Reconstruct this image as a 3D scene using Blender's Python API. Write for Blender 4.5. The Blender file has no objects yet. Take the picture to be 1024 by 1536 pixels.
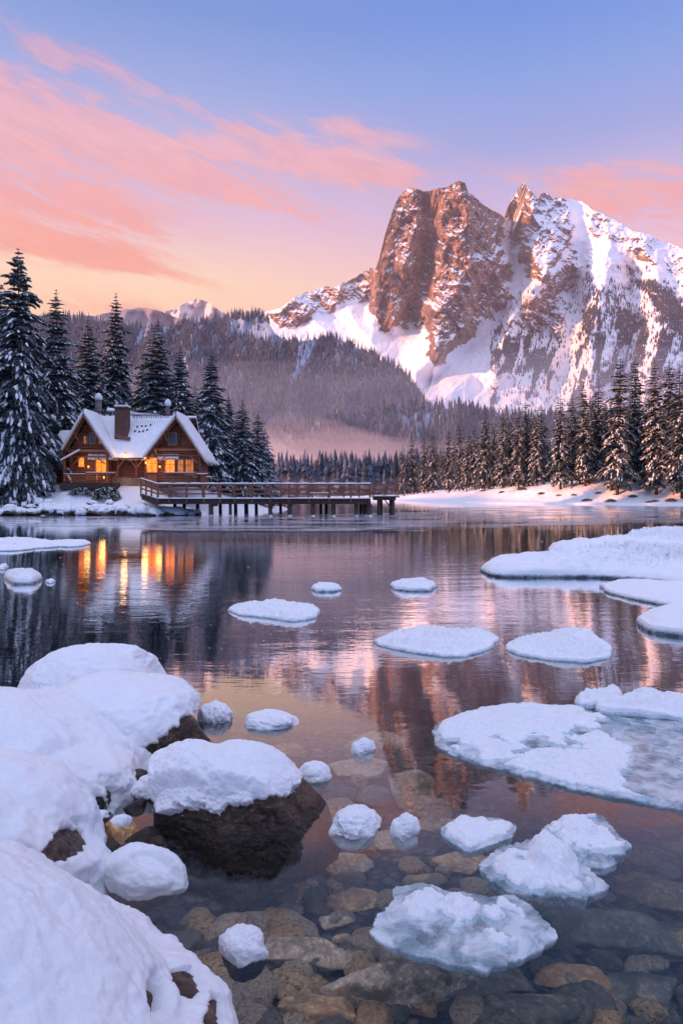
import bpy, bmesh, math, random
import numpy as np
from mathutils import Vector, Matrix
R = math.radians
scene = bpy.context.scene
COL = scene.collection

# ------------------------------------------------------------------ camera
H, F, HY = 1.8, 1024.0, 742.0          # eye height above the lake, focal length and horizon in photo pixels
cam = bpy.data.cameras.new('camera'); camo = bpy.data.objects.new('camera', cam); COL.objects.link(camo)
camo.location = (0, 0, H); camo.rotation_euler = (R(90), 0, 0)
cam.sensor_fit = 'VERTICAL'; cam.sensor_height = 36.0; cam.sensor_width = 24.0
cam.lens = 36.0 * F / 1536.0
cam.shift_y = -(768.0 - HY) / 1536.0
cam.clip_start = 0.05; cam.clip_end = 60000
scene.camera = camo
scene.view_settings.view_transform = 'Standard'; scene.view_settings.look = 'None'
scene.view_settings.gamma = 1.0; scene.view_settings.exposure = 0.78
scene.render.engine = 'CYCLES'
cy = scene.cycles
cy.use_denoising = True; cy.max_bounces = 9; cy.diffuse_bounces = 3; cy.glossy_bounces = 4
cy.transmission_bounces = 6; cy.transparent_max_bounces = 12; cy.volume_bounces = 1
cy.sample_clamp_indirect = 4.0; cy.use_adaptive_sampling = True; cy.adaptive_threshold = 0.02
cy.caustics_reflective = False; cy.caustics_refractive = False

def lin(c):
    return tuple(((v/255.0)/12.92 if v/255.0 <= .04045 else ((v/255.0+.055)/1.055)**2.4) for v in c)
def rgba(c): return (*c, 1.0)

# ------------------------------------------------------------------ node helpers
class NT:
    def __init__(s, nt): s.nt = nt; s.n = nt.nodes; s.l = nt.links
    def new(s, t, **kw):
        n = s.n.new(t)
        for k, v in kw.items(): setattr(n, k, v)
        return n
    def put(s, sock, v):
        if v is None: return
        if isinstance(v, bpy.types.NodeSocket): s.l.new(v, sock)
        elif isinstance(v, (tuple, list)) and sock.type == 'RGBA' and len(v) == 3: sock.default_value = (*v, 1)
        else: sock.default_value = v
    def m(s, op, a, b=None, c=None, clamp=False):
        n = s.new('ShaderNodeMath', operation=op); n.use_clamp = clamp
        s.put(n.inputs[0], a); s.put(n.inputs[1], b); s.put(n.inputs[2], c)
        return n.outputs[0]
    def mr(s, v, a, b, c=0.0, d=1.0, smooth=True):
        n = s.new('ShaderNodeMapRange', interpolation_type='SMOOTHSTEP' if smooth else 'LINEAR')
        s.put(n.inputs[0], v)
        for i, q in zip((1, 2, 3, 4), (a, b, c, d)): s.put(n.inputs[i], q)
        return n.outputs[0]
    def mix(s, f, a, b, mode='MIX'):
        n = s.new('ShaderNodeMix', data_type='RGBA', blend_type=mode)
        s.put(n.inputs[0], f); s.put(n.inputs[6], a); s.put(n.inputs[7], b)
        return n.outputs[2]
    def noise(s, vec, scale, detail=4.0, rough=.55, dist=0.0, out=0):
        n = s.new('ShaderNodeTexNoise'); s.put(n.inputs['Vector'], vec)
        n.inputs['Scale'].default_value = scale; n.inputs['Detail'].default_value = detail
        n.inputs['Roughness'].default_value = rough; n.inputs['Distortion'].default_value = dist
        return n.outputs[out]
    def voro(s, vec, scale, feature='F1', out='Distance'):
        n = s.new('ShaderNodeTexVoronoi', feature=feature); s.put(n.inputs['Vector'], vec)
        n.inputs['Scale'].default_value = scale
        return n.outputs[out]
    def mapping(s, vec, loc=(0,0,0), rot=(0,0,0), sc=(1,1,1)):
        n = s.new('ShaderNodeMapping'); s.put(n.inputs[0], vec)
        n.inputs[1].default_value = loc; n.inputs[2].default_value = rot; n.inputs[3].default_value = sc
        return n.outputs[0]
    def ramp(s, v, pts, interp='LINEAR'):
        n = s.new('ShaderNodeValToRGB'); s.put(n.inputs[0], v); cr = n.color_ramp; cr.interpolation = interp
        while len(cr.elements) < len(pts): cr.elements.new(0.5)
        for e, (p, c) in zip(cr.elements, pts):
            e.position = p; e.color = (*c, 1) if len(c) == 3 else c
        return n.outputs[0]
    def attr(s, name, out='Fac'):
        n = s.new('ShaderNodeAttribute', attribute_name=name); return n.outputs[out]
    def coord(s, out='Object'):
        return s.new('ShaderNodeTexCoord').outputs[out]
    def bump(s, h, dist, strength=1.0, normal=None):
        n = s.new('ShaderNodeBump'); n.inputs['Strength'].default_value = strength
        n.inputs['Distance'].default_value = dist; s.put(n.inputs['Height'], h)
        if normal is not None: s.put(n.inputs['Normal'], normal)
        return n.outputs[0]
def mat(name):
    m = bpy.data.materials.new(name); m.use_nodes = True; m.node_tree.nodes.clear()
    t = NT(m.node_tree); out = t.new('ShaderNodeOutputMaterial')
    return m, t, out
def pbsdf(t, color, rough=.6, normal=None, **kw):
    b = t.new('ShaderNodeBsdfPrincipled'); t.put(b.inputs['Base Color'], color); t.put(b.inputs['Roughness'], rough)
    if normal is not None: t.put(b.inputs['Normal'], normal)
    for k, v in kw.items(): t.put(b.inputs[k], v)
    return b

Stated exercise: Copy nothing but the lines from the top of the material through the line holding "COL = scene.collection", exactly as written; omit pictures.

Written answer:
Reconstruct this image as a 3D scene using Blender's Python API. Write for Blender 4.5. The Blender file has no objects yet. Take the picture to be 1024 by 1536 pixels.
import bpy, bmesh, math, random
import numpy as np
from mathutils import Vector, Matrix
R = math.radians
scene = bpy.context.scene
COL = scene.collection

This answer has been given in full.